═══ DATA LINES

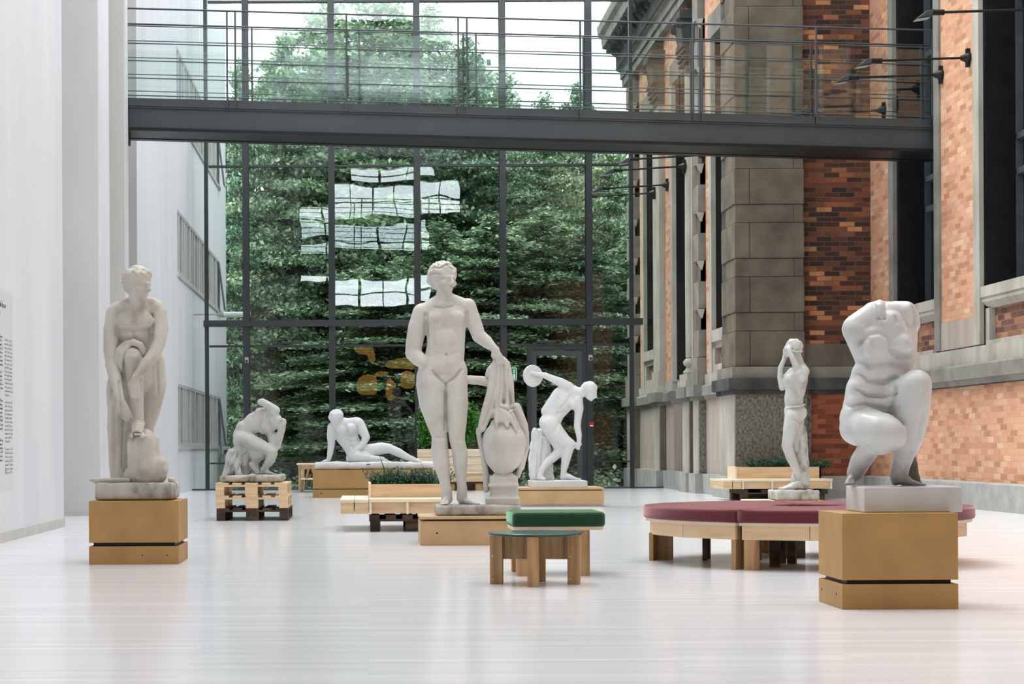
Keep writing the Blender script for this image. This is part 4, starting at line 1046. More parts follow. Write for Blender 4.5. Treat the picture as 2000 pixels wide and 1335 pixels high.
# bright shrub growing in the planter behind the slatted bench
def shrub(name, x0, x1, yt, yb, D, n, mat, ls, label, seed):
    c0, c1 = W(x0, yb, D), W(x1, yt, D); cx, cz = (c0.x+c1.x)/2, (c0.z+c1.z)/2; rx, rz = (c1.x-c0.x)/2, (c1.z-c0.z)/2
    root = empty(name, (cx, D, .5), label, 'plant')
    r = np.random.RandomState(seed); cl = r.normal(size=(26,3)); cl /= np.linalg.norm(cl, axis=1, keepdims=True); cl *= r.uniform(.3, .9, (26,1))
    idx = r.randint(0, 26, n); p = cl[idx]+r.normal(size=(n,3))*.16
    p = p*np.array([rx, min(rx, .4), rz])+np.array([0, 0, cz-.5])
    leaf_cloud('foliage', p, ls*(.6+.8*r.rand(n)), np.array([0,0,1])+r.normal(size=(n,3))*.8, mat, root)
    st = MB()
    for q in range(4): st.tube((cx+.05*q-.1, D, .5), (cx+rx*.5*(q-1.5)/1.5, D, cz+rz*.5), .012, .005, n=6)
    st.build('stem', M['bark'], root)
shrub('bright_shrub', 812, 850, 785, 880, 35.7, 1800, M['leaf_c'], .035, 'bright green shrub left of the tall statue legs above the slatted bench', 3)
shrub('bright_shrub', 846, 934, 770, 880, 35.7, 5200, M['leaf_c'], .035, 'bright green shrub between the tall statue and its urn', 4)
# ================================================================== STATUES
def uv_sphere(nu=14, nv=8):
    vs = [(0,0,1)]
    for j in range(1, nv):
        t = math.pi*j/nv
        for i in range(nu):
            a = 2*math.pi*i/nu; vs.append((math.sin(t)*math.cos(a), math.sin(t)*math.sin(a), math.cos(t)))
    vs.append((0,0,-1)); fs = []
    for i in range(nu): fs.append((0, 1+i, 1+(i+1) % nu))
    for j in range(nv-2):
        for i in range(nu):
            a, b = 1+j*nu+i, 1+j*nu+(i+1) % nu; fs.append((a, a+nu, b+nu, b))
    L = len(vs)-1
    for i in range(nu): fs.append((L, L-nu+(i+1) % nu, L-nu+i))
    return np.array(vs), fs
SPH = uv_sphere()
SPHC = uv_sphere(16, 10)
class Sculpt:
    """clay: overlapping tapered limbs and ellipsoids, fused into one surface. Sizes in the statue's own grid units
    (zx, zy across and down, d away from the viewer), origin and unit size given in metres"""
    def __init__(s, D, ox, oy, sc):
        s.D, s.ox, s.oy, s.sc = D, ox, oy, sc
        s.u = D/F*sc                       # metres per unit
        s.v = []; s.f = []; s.n = 0
    def P(s, x, y, d=0):
        p = W(s.ox+s.sc*x, s.oy+s.sc*y, s.D); return Vector((p.x, s.D+d*s.u, p.z))
    def addm(s, vs, fs):
        b = s.n; s.v.append(vs); s.f += [tuple(b+i for i in f) for f in fs]; s.n += len(vs)
    def c(s, x1, y1, d1, r1, x2, y2, d2, r2, k=1.0):
        """tapered limb with round ends; k squashes its depth"""
        p, q = s.P(x1, y1, d1), s.P(x2, y2, d2); r1 *= s.u; r2 *= s.u
        ax = q-p; L = ax.length
        if L < 1e-6: return s.e(x1, y1, d1, r1/s.u, r1/s.u*k, r1/s.u)
        ax.normalize(); R = ax.to_track_quat('Z', 'Y').to_matrix()
        sv, sf = SPHC; out = []
        for v in sv:
            if v[2] > 1e-6: l = Vector((v[0]*r2, v[1]*r2, v[2]*r2+L))
            elif v[2] < -1e-6: l = Vector((v[0]*r1, v[1]*r1, v[2]*r1))
            else: l = Vector((v[0]*r1, v[1]*r1, 0))
            w_ = R @ l
            if k != 1:
                t = max(0, min(1, l.z/L)); c_ = ax*(t*L); w_ = Vector((w_.x, c_.y+(w_.y-c_.y)*k, w_.z))
            out.append(tuple(w_+p))
        s.addm(np.array(out), sf); return s
    def chain(s, pts, k=1.0):
        for a, b in zip(pts[:-1], pts[1:]): s.c(*a, *b, k)
        return s
    def e(s, x, y, d, rx, ry, rz, rot=0, yaw=0):
        """ellipsoid; rot turns it in the picture plane (degrees, clockwise)"""
        c_ = s.P(x, y, d); Rm = Matrix.Rotation(math.radians(yaw), 3, 'Z') @ Matrix.Rotation(math.radians(rot), 3, 'Y')
        sv, sf = SPHC
        out = [tuple(Rm @ Vector((v[0]*rx*s.u, v[1]*ry*s.u, v[2]*rz*s.u))+c_) for v in sv]
        s.addm(np.array(out), sf); return s
    def box(s, x0, x1, y0, y1, d0, d1):
        a, b = s.P(x0, y1, d0), s.P(x1, y0, d1)
        vs = [(x, y, z) for z in (a.z, b.z) for x, y in ((a.x,a.y),(b.x,a.y),(b.x,b.y),(a.x,b.y))]
        s.addm(np.array(vs), [(0,3,2,1),(4,5,6,7),(0,1,5,4),(1,2,6,5),(2,3,7,6),(3,0,4,7)]); return s
    def head(s, x, y, d, R, yaw=0, pitch=0, roll=0, hair=1.0, curls=60, beard=False, hair_r=.17, seed=1, face=True):
        """yaw 0 looks at the viewer, +90 to the right; pitch > 0 looks down; R is half the height of the head"""
        ce = s.P(x, y, d)
        yw, pt, rl = map(math.radians, (yaw, pitch, roll))
        M_ = Matrix.Rotation(yw, 3, 'Z') @ Matrix.Rotation(rl, 3, 'Y') @ Matrix.Rotation(pt, 3, 'X')
        U = R*s.u
        def T(r_, f, u): return M_ @ Vector((r_, -f, u))*U+ce
        def el(r_, f, u, a, b, c_):
            sv, sf = SPHC; s.addm(np.array([tuple(T(r_+v[0]*a, f+v[1]*b, u+v[2]*c_)) for v in sv]), sf)
        def cap(p, q, r1, r2, n=4):
            for i in range(n+1):
                t = i/n; rr_ = r1+(r2-r1)*t; el(*(p[j]+(q[j]-p[j])*t for j in range(3)), rr_, rr_, rr_)
        el(0, -.08, .22, .72, .88, .74)           # skull
        el(0, .18, -.15, .60, .66, .60)           # face block
        el(0, .30, -.52, .44, .48, .38)           # jaw
        if face:
            el(0, .66, -.80, .17, .16, .15)       # chin
            cap((0, .86, .10), (0, 1.04, -.24), .075, .11)   # nose
            el(0, .93, -.26, .17, .10, .07)
            cap((-.36, .66, .14), (-.12, .84, .16), .09, .08); cap((.36, .66, .14), (.12, .84, .16), .09, .08)
            el(-.40, .56, -.22, .19, .17, .17); el(.40, .56, -.22, .19, .17, .17)
            el(-.28, .68, .0, .13, .10, .075); el(.28, .68, .0, .13, .10, .075)
            el(0, .82, -.46, .20, .09, .045); el(0, .80, -.56, .16, .09, .055)
        for sg in (-1, 1):
            el(sg*.68, -.05, -.06, .09, .15, .21)
        rg = random.Random(seed)
        if hair:
            el(0, -.14, .32, .80*hair, .90*hair, .74*hair); el(0, -.45, -.02, .66*hair, .56*hair, .6*hair)
            for i in range(curls):
                a = rg.uniform(0, 2*math.pi); h_ = rg.uniform(-.35, 1); rr_ = math.sqrt(max(0, 1-h_*h_))
                v = Vector((rr_*math.cos(a), rr_*math.sin(a), h_))
                if v.y > .25 and v.z < .42: continue
                if abs(v.x) > .55 and v.y > -.05 and v.z < .25: continue
                el(v.x*.78*hair, v.y*.92*hair-.12, v.z*.78*hair+.28, hair_r, hair_r, hair_r)
        if beard:
            for i in range(24):
                a = rg.uniform(-1, 1); el(a*.42, .48+.25*(1-abs(a)), -.62-rg.uniform(0, .25), .14, .14, .14)
        return T
    def hand(s, x, y, d, ang, size, curl=25, spread=9, depth_tilt=0, thumb=1, palm_to=0, fingers=None):
        """ang: direction of the fingers in the picture plane (0 right, 90 down); size: length in grid units"""
        a = math.radians(ang); dt = math.radians(depth_tilt)
        ax = Vector((math.cos(a)*math.cos(dt), math.sin(a)*math.cos(dt), math.sin(dt)))      # (x right, y down, d away)
        pt = math.radians(palm_to)
        lat0 = Vector((-math.sin(a), math.cos(a), 0)); nrm0 = ax.cross(lat0)
        lat = lat0*math.cos(pt)+nrm0*math.sin(pt); nrm = ax.cross(lat)
        o = Vector((x, y, d)); L = size
        def cc(p, q, r1, r2): s.c(p.x, p.y, p.z, r1, q.x, q.y, q.z, r2)
        for q in (-1, -.33, .33, 1): cc(o+lat*q*L*.07, o+ax*L*.46+lat*q*L*.155, L*.085, L*.075)
        fl_ = [.46, .53, .50, .40]
        for i, q in enumerate((-1, -.33, .33, 1)):
            b = o+ax*L*.46+lat*q*L*.165; r_ = L*.058; cu = math.radians(curl+(4*i))
            dd = (ax*math.cos(math.radians(spread*q*.9))+lat*math.sin(math.radians(spread*q*.9))).normalized()
            seg_ = fl_[i]*L/3*1.05; ang_ = cu*.5
            for j in range(3):
                v = dd*math.cos(ang_)+nrm*math.sin(ang_); e2 = b+v*seg_; cc(b, e2, r_, r_*.9); b = e2; ang_ += cu; r_ *= .9
        b = o+ax*L*.10+lat*(-thumb)*L*.14; v = (ax*.75+lat*(-thumb)*.65+nrm*.35).normalized()
        e2 = b+v*L*.22; cc(b, e2, L*.075, L*.062); e3 = e2+(ax*.95+nrm*.3).normalized()*L*.2; cc(e2, e3, L*.062, L*.05)
        return s
    def foot(s, x, y, d, ang, size, h_=None, depth=0, toes=True):
        """heel at x, y (on the ground line); ang in plan: 0 points right, 90 towards the viewer, 180 left"""
        a = math.radians(ang); fx, fd = math.cos(a), -math.sin(a); lx, ld = math.sin(a), math.cos(a)
        L = size; r_ = L*.13
        def cc(f0, l0, u0, r0, f1, l1, u1, r1): s.c(x+fx*f0*L+lx*l0*L, y-u0*L, d+fd*f0*L+ld*l0*L, r0*L, x+fx*f1*L+lx*l1*L, y-u1*L, d+fd*f1*L+ld*l1*L, r1*L)
        cc(0, 0, .12, .125, .35, 0, .20, .13); cc(.0, 0, .30, .12, .40, 0, .20, .11)
        cc(.35, -.05, .15, .13, .68, -.08, .08, .085); cc(.35, .05, .12, .12, .66, .10, .07, .075)
        if toes:
            for i, (l0, ln, rr_) in enumerate(((-.13,.26,.058),(-.05,.27,.045),(.02,.24,.042),(.09,.20,.040),(.15,.14,.038))):
                cc(.68, l0*.9, .06, rr_, .68+ln, l0, .045, rr_*.9)
        return s
    def bake(s, name, mat, parent, voxel=.012, smooth=6, fac=.5):
        V = np.concatenate(s.v); org = ORG[parent.name]
        me = bpy.data.meshes.new(name); me.from_pydata((V-np.array(org)).tolist(), [], s.f)
        o = bpy.data.objects.new(name, me); COL.objects.link(o)
        m = o.modifiers.new('r', 'REMESH'); m.mode = 'VOXEL'; m.voxel_size = voxel
        if smooth:
            m = o.modifiers.new('s', 'SMOOTH'); m.factor = fac; m.iterations = smooth
        dg = bpy.context.evaluated_depsgraph_get(); me2 = bpy.data.meshes.new_from_object(o.evaluated_get(dg))
        bpy.data.objects.remove(o); me2.name = name
        return link_mesh(name, me2, mat, parent, smooth=True)
    # --- working on the baked surface
    def _get(s, o):
        me = o.data; n = len(me.vertices); co = np.empty(n*3, np.float32); me.vertices.foreach_get('co', co); co = co.reshape(-1,3)
        nm = np.empty(n*3, np.float32); me.vertex_normals.foreach_get('vector', nm); return co, nm.reshape(-1,3)
    def _set(s, o, co):
        o.data.vertices.foreach_set('co', co.ravel()); o.data.update()
    def groove(s, o, lines, front=True):
        """lines: [(points, half width, depth)] in grid units; negative depth raises a ridge"""
        co, nm = s._get(o); org = np.array(ORG[o.parent.name])
        disp = np.zeros(len(co))
        for pts, r_, dep in lines:
            q = [s.P(*p) for p in pts]; best = np.full(len(co), 1e9)
            for a, b in zip(q[:-1], q[1:]):
                a2, b2 = np.array([a.x-org[0], a.z-org[2]]), np.array([b.x-org[0], b.z-org[2]])
                ab = b2-a2; L2 = max((ab**2).sum(), 1e-9); pp = co[:, [0,2]]-a2
                t = np.clip((pp@ab)/L2, 0, 1); dd = np.linalg.norm(pp-t[:,None]*ab, axis=1); best = np.minimum(best, dd)
            wgt = np.exp(-(best/(r_*s.u))**2)
            if front: wgt = wgt*np.clip((-nm[:,1]-.0)*1.6, 0, 1)
            disp -= wgt*dep*s.u*1.5
        s._set(o, co+nm*disp[:,None]); return o
    def rough(s, o, amp, freq, seed=0, octaves=3):
        co, nm = s._get(o); off = Vector((seed*3.1, seed*1.7, 0))
        d = np.array([noise.fractal(Vector(c_)*freq+off, 1.0, 2.0, octaves) for c_ in co.tolist()])
        s._set(o, co+nm*(d*amp)[:,None]); return o
def slab(name, mat, parent, x0, x1, y0, y1, z0, z1, amp=.008, vox=.016, freq=7, seed=1, round_=.02, pts=None):
    """block of cast stone with uneven skin"""
    S_ = Sculpt(y0, 718, 872, 1); V = [(x,y,z) for z in (z0+.004, z1) for x, y in ((x0,y0),(x1,y0),(x1,y1),(x0,y1))]
    if pts: V = [(x,y,z) for z in (z0+.004, z1) for x, y in pts]
    n = len(V)//2
    S_.addm(np.array(V), [tuple(range(n-1,-1,-1)), tuple(range(n,2*n))]+[(i,(i+1) % n,n+(i+1) % n,n+i) for i in range(n)])
    o = S_.bake(name, mat, parent, vox, 3)
    if amp: S_.rough(o, amp, freq, seed)
    co, nm = S_._get(o); org = ORG[parent.name]; co[:,2] = np.maximum(co[:,2], z0-org.z+.001); S_._set(o, co)
    return o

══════

◆ TASK PROMPT ◆
Copy each line of the preceding data that contains the string "picture".

◆ REPLY TO THE EXERCISE ◆
Keep writing the Blender script for this image. This is part 4, starting at line 1046. More parts follow. Write for Blender 4.5. Treat the picture as 2000 pixels wide and 1335 pixels high.
        """ellipsoid; rot turns it in the picture plane (degrees, clockwise)"""
        """ang: direction of the fingers in the picture plane (0 right, 90 down); size: length in grid units"""